The first long dated auction for the
year of MYR4.0bn reopening of the 15y 06/31 4.232% saw a bid to cover of
2.503x, though at a higher average yield of 4.786%. The week saw a steepening
in the MGS market. There was a rally in the 3Y and 10Y MGS (-4.4bps and -3.9bps
WoW respectively). The longer end of the curve however saw yields spike as the
30Y MGS rose close to 9.7bps WoW.
¨ MYR continued to strengthen as foreign ownership of MGS
and GII continued to fall. The MYR saw a steady rally over the week,
ending at 4.46/USD, a rally of close to 0.22% WoW. December foreign ownership figures saw a continued
selloff in the MGS and GII, albeit at a slower pace of MYR 6.0bn (vs. MYR
18.8bn in Nov-16) to MYR190.0bn (or 33.8% of the MYR561.9bn outstanding). The IP
and manufacturing sales numbers surprised on the upside over the month. The Nov
Industrial Production for Malaysia was stronger at 6.2%YoY (4.2% Oct) led by
manufacturing and electricity though dragged by mining improving growth
expectations for 4Q16. The same for manufacturing sales which grew 8.2% YoY
November compared to 1.9% the previous month.
¨ Corporate bond trading was weaker as MYR3.3bn,
with trades more varied among the
issuers but were mainly focused on the GG, and the short dated AAA papers.
Notable trades in the GG space were DanaInfra (MYR140m) and PTPTN (MYR275m).
Notable trades in the corporate space however were SYMPHONY 11/17-11/19
(MYR285m) which yielded at 3.90%-4.10%, KDB 2/17 which fell 93.1bps to 2.88%,
AMAN 4/17-4/24 which saw realignments to 3.80%-4.50% (+25.4bps to +30.2bps),
Sarawak Hidro 08/23-08/26 (-7bps to +27.4bps) and EKVE 01/29-01/35 (MYR81m).
¨ New facilities for
Lucida Capital Berhad, Cahaya Mata, Alliance Investment Bank and Alliance
Islamic Bank.
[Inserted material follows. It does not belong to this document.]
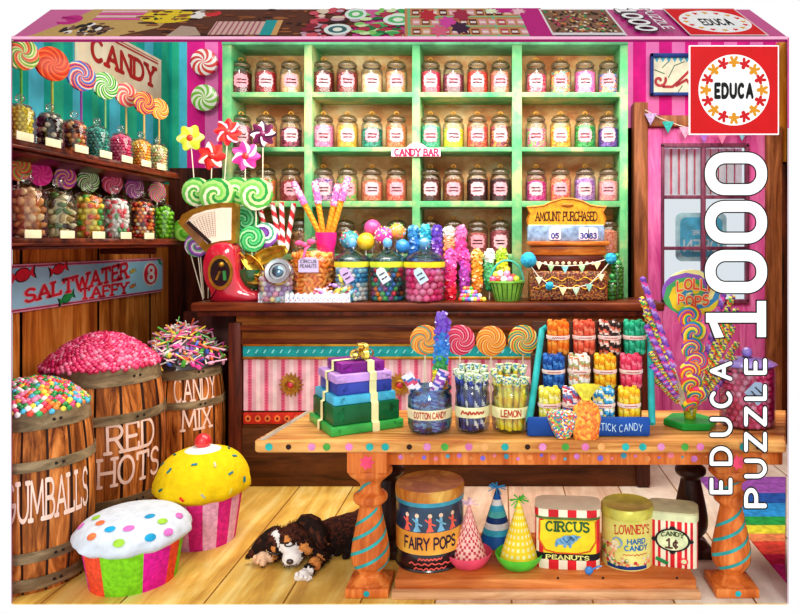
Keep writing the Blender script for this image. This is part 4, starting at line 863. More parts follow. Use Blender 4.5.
for px, py, rp, pal, cen, pt, nm, bx in ((190.5, 138, 13, ['#e0e84c', '#f0f48c', '#d0dc38'], '#e83c20', 6, 'yellow', 204), (212, 156, 13.5, ['#e8302c', '#f04c40', '#fce8e0', '#c81c24'], '#e02424', 7, 'red and white', 208), (228, 132, 13, ['#e8342c', '#f04840', '#d01c2c', '#f8c8dc'], '#e03030', 8, 'bright red', 216), (246, 156, 14, ['#f05cb0', '#f8e8f4', '#e83c98', '#d03090'], '#e83030', 7, 'pink and white', 240), (263, 134, 12.5, ['#58183c', '#3c1030', '#f4e8f0', '#701c50'], '#7c1c54', 8, 'dark purple', 262)):
    flower('%s flower shaped lollipop above the green swirls' % nm, cbase(bx, 4.7), P(px, py, 4.7), rp*4.7/F*.93, pal, cen, pt, 'flower lollipops above the scale')
# red and white candy sticks
for a, b, nm in (((260.5, 211), (270, 250), 'leftmost, short'), ((272, 203), (281, 250), 'second from left, leaning left'), ((281.5, 202), (283, 252), 'upright'), ((294, 203), (286, 252), 'rightmost, leaning right')):
    twist_stick('red and white twisted candy stick behind the pastel jar, %s' % nm, P(b[0], b[1], 4.66), P(a[0], a[1], 4.68), .017, ['#d81c28', '#fff4f0'], 'red and white candy sticks', 4, 12, n=40)
t = thing('stick_glass', 'clear glass holding the red and white candy sticks', 'glass', cbase(283, 4.67)); MB().lathe([(.05, 0), (.07, .01), (.085, .33)], 24, cap=False).build('glass_body', GL, t)
# wafer sticks in a pink cup
for a, m_, b, nm in (((293, 182), (308, 210), (319, 232), 'leftmost, leaning left'), ((314.5, 181), (320, 200), (323, 232), 'second from left'), ((338, 184), (332, 204), (328, 232), 'third from left'), ((348.5, 177), (341, 198), (333, 230), 'rightmost, leaning right')):
    A, B = P(b[0], b[1], 4.6), P(a[0], a[1], 4.6); d = B-A; L_ = d.length; t = thing('wafer_stick', 'orange ridged wafer stick with speckled pink tip, %s' % nm, 'candy stick', A-d*.25, group='wafer sticks in the pink cup', rot=aim(d))
    n = 44; MB().tube([(0, 0, L_*.85*i/n) for i in range(n+1)], [.019 if i % 3 else .0165 for i in range(n+1)], 12, mf=lambda k, i: 0 if (k+i) % 5 else 1).build('wafer', [mat('#f08c1c', .5, var=.2), mat('#f8b848')], t, sharp=80)
    MB().tube([(0, 0, L_*(.8+.45*i/8)) for i in range(9)], [.024]*8+[.018], 12).build('sugar_tip', candy(['#f07cc0', '#f8e0f0', '#b87cd8', '#f4a8d8', '#e85098'], 70), t)
t = thing('pink_cup', 'hot pink cup holding the orange wafer sticks', 'cup', cbase(326, 4.6)); MB().lathe([(.05, 0), (.055, .01), (.055, .33), (.066, .37), (.07, .44), (.063, .44), (.05, .34)], 24, cap=False).build('cup_body', mat('#e81c80', .3, var=.15), t)
# ribbons and tags
def ribbon_band(t, r, z, col, w_=.03): MB().lathe([(r*1.01, z-w_/2), (r*1.035, z), (r*1.01, z+w_/2)], 30, cap=False).build('ribbon', col, t)
def gift_tag(t, r, x, z, w_, h_, col, tilt=.5, lines=None, seed=1):
    T = Matrix.Translation((x, -r*1.05, z)) @ Matrix.Rotation(tilt, 4, 'Y'); mb = MB(); mb.prism([(-w_/2, -h_/2), (w_/2, -h_/2), (w_/2, h_*.3), (w_*.25, h_/2), (-w_*.25, h_/2), (-w_/2, h_*.3)], -.004, 0, 0, T)
    if lines:
        for k, tx in enumerate(lines): mb.polys(text_polys(tx, w_*.8, h_*.2, .17), lambda u, v: T @ Vector((u, -.006, h_*(.12-.3*k)+v)), 1)
    else: 
        rg = random.Random(seed)
        for k in range(2): mb.polys(ribbons(squiggle(-w_*.3, w_*.3, 0, h_*.1, rg), h_*.05, round_=False), lambda u, v: T @ Vector((u, -.006, h_*(.1-.3*k)+v)), 1)
    mb.build('gift_tag', [mat(col, .6, var=.05), ink], t, sharp=20)
# circus peanuts jar
t = ball_jar('glass_jar', 'wide glass jar of orange circus peanuts with pink ribbon and tag', cbase(313, 4.53), .135, .36, ['#ff9434', '#ffac50', '#f8801c'], .017, None, fill=.80, sub=2, sq=(1.7, .75, .8), shape=[(.12, 0), (.135, .015), (.135, .24), (.125, .28), (.095, .315), (.09, .33)])
gift_tag(t, .135, .01, .235, .125, .095, '#c8bce4', 0, ['CIRCUS', 'PEANUTS']); mb = MB()
mb.tube([(-.02, -.15, .28), (-.01, -.145, .33), (.01, -.1, .36)], .008); mb.ball((-.055, -.12, .37), .022, sq=(1.3, .5, .8)); mb.ball((.02, -.12, .38), .022, sq=(1.3, .5, .8)); mb.ball((-.018, -.13, .36), .017); mb.build('bow', mat('#e85c94', .4, var=.2), t)
# squat jar with pastel sweets and leaning silver lid
t = ball_jar('glass_jar', 'squat glass jar of pastel sweets with a round silver lid facing out', cbase(277, 4.45), .115, .2, ['#f0a0c0', '#f8e0a0', '#a8d8e8', '#f4c8dc', '#f8f4f4', '#b8a0d8'], .018, None, lid=silver, fill=.86, sub=2, shape=[(.105, 0), (.115, .015), (.118, .15), (.105, .19), (.09, .2)])
for ch in list(t.children):
    if ch.name.startswith('lid'):
        for g in list(ch.children): bpy.data.objects.remove(g, do_unlink=True)
        bpy.data.objects.remove(ch, do_unlink=True)
ld = MB().lathe([(.001, 0), (.05, 0), (.055, .008), (.078, .01), (.088, 0), (.09, -.012), (.001, -.012)], 40, T=Matrix.Translation((.045, -.125, .195)) @ Matrix.Rotation(math.radians(72), 4, 'X'), cap=False).build('lid', silver, t); MB().lathe([(.03, .0), (.034, .012), (.02, .02), (.001, .02)], 24, T=Matrix.Translation((.045, -.125, .195)) @ Matrix.Rotation(math.radians(72), 4, 'X'), cap=False).build('lid_knob', mat('#5c788c', .2, .8), ld)
# lace doily ruffle
mb = MB(); vs = []; fs = []; n = 110; x0, x1 = (258-500)*4.37/F, (350-500)*4.37/F
for i in range(n+1):
    u = i/n; x = x0+(x1-x0)*u
    for z, a in ((0, .018), (.03, .012), (.056+.006*math.sin(u*90), .004)): vs.append((x-(x0+x1)/2, .012*math.sin(u*120)*(1 if z == 0 else .5)-.00*a, z))
for i in range(n):
    for j in range(2): fs.append((i*3+j, (i+1)*3+j, (i+1)*3+j+1, i*3+j+1))
mb.add(vs, fs, 0); mb.box(-(x1-x0)/2, (x1-x0)/2, 0, .2, 0, .003, 0)
for i in range(40): mb.ball((-(x1-x0)/2+(x1-x0)*(i+.5)/40, -.014, .016+.012*(i % 2)), .0045, 1+i % 2, 1)
o = mb.build('lace_doily', [mat('#eaf0fa', .7, var=.05), mat('#e07c98'), mat('#6c94d0')], None, loc=((x0+x1)/2, 4.372, zc)); tag(o, 'white ruffled lace doily along the counter edge under the jars', 'doily')
# small heap of wrapped sweets spilling right of the peanuts jar
rng = random.Random(21)
for i in range(26):
    px = rng.uniform(318, 352); lv = rng.random()*rng.random(); py = 296-lv*26*(1-abs(px-335)/22); c = P(px, py, 4.40+rng.uniform(-.01, .01)+.0); cl = ['#f4c8e0', '#f0e058', '#e83c8c', '#f8f4f0', '#8cd0a8', '#b888d8', '#f0a040', '#68b8e0'][i % 8]
    if i == 0:
        pass
    mb = MB(); mb.ball((0, 0, 0), .015, 0, 2, (1.5, .8, .9))
    for s_ in (-1, 1): mb.add([(s_*.018, 0, 0), (s_*.034, -.004, .012), (s_*.036, .004, 0), (s_*.034, -.004, -.012)], [(0, 1, 2), (0, 2, 3)], 0)
    o = mb.build('wrapped_sweet', mat(cl, .2, coat=.6), None, loc=c); o.rotation_euler = (0, rng.uniform(-1.2, 1.2), 0); tag(o, 'small %s wrapped sweet in the pile beside the peanuts jar' % ['lilac', 'yellow', 'hot pink', 'white', 'mint green', 'violet', 'orange', 'sky blue'][i % 8], 'sweet', 'wrapped sweets piled beside the peanuts jar')
# three tall jars with blue lids
bl = mat('#5ca8d8', .12, var=.2, coat=.8)
def blue_jar(label, px, rp, pal, br, Y, tagc, rc, fill=.83, seed=1, sub=2):
    r = rp*Y/F; h = 40*q; t = ball_jar('glass_jar', label, cbase(px, Y), r, h, pal, br, 'jars with blue cone lids', lid=bl, fill=fill, sub=sub, seed=seed, shape=[(r*.96, 0), (r, .012), (r, h)])
    for ch in list(t.children):
        if ch.name.startswith('lid'):
            for g in list(ch.children): bpy.data.objects.remove(g, do_unlink=True)
            bpy.data.objects.remove(ch, do_unlink=True)
    l = MB().lathe([(r*.98, h-.004), (r*1.06, h), (r*1.06, h+.012), (r*.9, h+.03), (r*.45, h+.062), (r*.22, h+.075), (r*.18, h+.09)], 32, cap=False).build('lid', GLB, t); MB().lathe([(r*.16, h+.085), (r*.26, h+.10), (r*.28, h+.125), (r*.16, h+.145), (.001, h+.148)], 20, cap=False).build('lid_knob', bl, l)
    MB().lathe([(r*1.01, h-.04), (r*1.04, h-.025), (r*1.03, h-.004)], 32, cap=False).build('ribbon', mat(rc, .4, var=.15), t)
    gift_tag(t, r*1.02, -.01, h*.66, .06, .1, tagc, -.55, seed=seed); return t
blue_jar('blue lidded jar of blue and white sweets, left of the three', 352, 17, ['#4cb0e0', '#f4fbff', '#2c94d0', '#a8dcf4', '#f8f8f8'], .0165, 4.5, '#c8b0e8', '#e8e040')
blue_jar('blue lidded jar of mixed bright sweets, middle of the three', 387.5, 17, ['#2c9c94', '#e83c5c', '#3c78c8', '#f0882c', '#8c3c8c', '#2c2c34', '#48b860'], .017, 4.5, '#d0e4f4', '#d8ec40', seed=2)
blue_jar('blue lidded jar of pink gumballs with yellow bow, right of the three', 424.5, 20, ['#f03c94', '#f868ac', '#e82c84', '#f890c0'], .0225, 4.47, '#b8dcf4', '#f0e030', seed=3)
# cake pops
spr = ['#f8f0f4', '#f0d848', '#58b8e0', '#e83c60', '#58b858']
for px, py, rp, col, sp, nm, Y in ((350, 240, 9.5, '#3c98a8', 1, 'teal sprinkled', 4.64), (366, 241.5, 9, '#f8c41c', 0, 'plain yellow', 4.6), (372.5, 228, 8.5, '#f04c98', 0, 'plain pink', 4.68), (384, 236, 9, '#e83ca0', 1, 'pink sprinkled', 4.6), (397, 232, 8.5, '#f0943c', 1, 'orange sprinkled', 4.63), (402.5, 246, 7, '#2c88d0', 0, 'plain blue', 4.57)):
    hd = P(px, py, Y); t = thing('cake_pop', '%s cake pop on a stick behind the blue lidded jars' % nm, 'cake pop', cbase(px, Y), group='cake pops behind the blue lidded jars'); r = rp*Y/F; L_ = hd.z-zc
    MB().ball((0, 0, L_), r, sub=3).build('cake', mat(col, .3, var=.15, coat=.4, bump=.3, scale=40), t); MB().tube([(0, 0, 0), (0, 0, L_-r*.8)], .005).build('stick', stickw, t)
    if sp:
        mb = MB(); rg = random.Random(px)
        for i in range(60):
            d = Vector((rg.gauss(0, 1), rg.gauss(0, 1), rg.gauss(.5, 1))).normalized(); mb.ball(Vector((0, 0, L_))+d*r, .006, rg.randrange(5), 1, (1.8, .8, .8), Euler((rg.uniform(0, 3), rg.uniform(0, 3), 0)).to_matrix())
        mb.build('sprinkles', [mat(c, .3) for c in spr], t)
# rock candy sticks
for i, (px, y0, y1, pal, nm, Y) in enumerate(((413.5, 225, 266, ['#1c5cb0', '#2c78c8', '#3c98d8'], 'blue rock candy, back row, leftmost', 4.68), (425.5, 225, 256, ['#1c9cc8', '#24a8c8', '#3cb8d0'], 'turquoise rock candy, back row', 4.68), (437, 225, 264, ['#8c30a0', '#7038b0', '#5c38b8'], 'violet rock candy, back row', 4.68), (449, 226, 262, ['#f08848', '#f0a070', '#f8e0d0'], 'white topped orange rock candy, back row', 4.68), (461, 225, 264, ['#f050a8', '#e83c98', '#f074b8'], 'bright pink rock candy, back row, rightmost', 4.68),
    (450.5, 249, 302, ['#e02038', '#f0307c', '#f060b8'], 'tall pink and red rock candy, front row, leftmost', 4.56), (465, 250, 294, ['#a838a8', '#b84cc0', '#e048a8'], 'magenta and violet rock candy, front row', 4.6), (477, 249, 292, ['#f08418', '#f4981c', '#f0a840'], 'orange rock candy, front row', 4.6), (489.5, 249, 290, ['#2c9c5c', '#58b87c', '#f0f8f4'], 'white topped green rock candy, front row', 4.62), (502, 248, 282, ['#c8d828', '#e0e030', '#a8d030'], 'yellow green rock candy, front row, rightmost', 4.62))):
    A, B = P(px, y1, Y), P(px, y0, Y); rock(nm, A, B, 5.2*Y/F, pal, 'rock candy sticks on the counter', i)
    o = C.objects[-1] if False else None
for o in [o for o in C.objects if o.name.startswith('rock_candy')]:
    zz = o.location.z-zc
    if zz > .004:
        s_ = [c for c in o.children if c.name.startswith('stick')][0]; bpy.data.objects.remove(s_, do_unlink=True); MB().tube([(0, 0, -zz), (0, 0, .05)], .004, 6).build('stick', stickw, o)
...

RAM assigned
preliminary ratings of AAA/Sta, AA3/Sta and AAA/Sta to the Senior Class A MTN
(Issue limit MYR 75mn), Senior Class B MTN(Issue limit MYR13mn) and Stand-Alone
Class C MTN (Issue Limit MYR 30mn) of Lucida Capital Berhad with legal
maturities up to 5.5 years. The MTN are the result of the securitization of
Quill 6, a 24-storey office building, solely leased by SBC Bank Malaysia Berhad
with a fixed term loan up to March 2022. RAM assigned AA3/Sta to the MYR2b IMTN
program to Cahaya Mata Sarawak (CMS) the dominant cement supplier in Sarawak;
withdrawing the rating assigned to its previous MYR1b Sukuk Ijarah program
which was not issued. RAM also assigned A1/Sta/P1 to both Alliance Investment
Bank Berhad and Alliance Islamic Bank Berhad, the investment-banking and
stockbroking and the Islamic banking arms of the Alliance Bank Malaysia
Berhad Group respectively. RAM also withdrew the preliminary rating of AAA/Sta
for Wego Sdn Bhd’s proposed Sukuk Musharakah program which had lapsed.
¨ RAM reaffirmed LEKAS
Junior Sukuk at C2/Sta considering its low likelihood of repayment and the
deeply subordinated position of this debt to other debt obligations. The review
of the concession for the Kajang-Seremban Highway saw a contraction in
long-haul traffic and therefore in revenue. LEKAS is expected to generate an
average pre-fnancing cashflow of MYR67mn, sufficient to cover its syndicated
term loans but insufficient to cover its outstanding redeemable convertible
secured Islamic debt securities (RCDIS). Any repayment under the Junior Sukuk
is not permissible until the RCDIS is redeemed.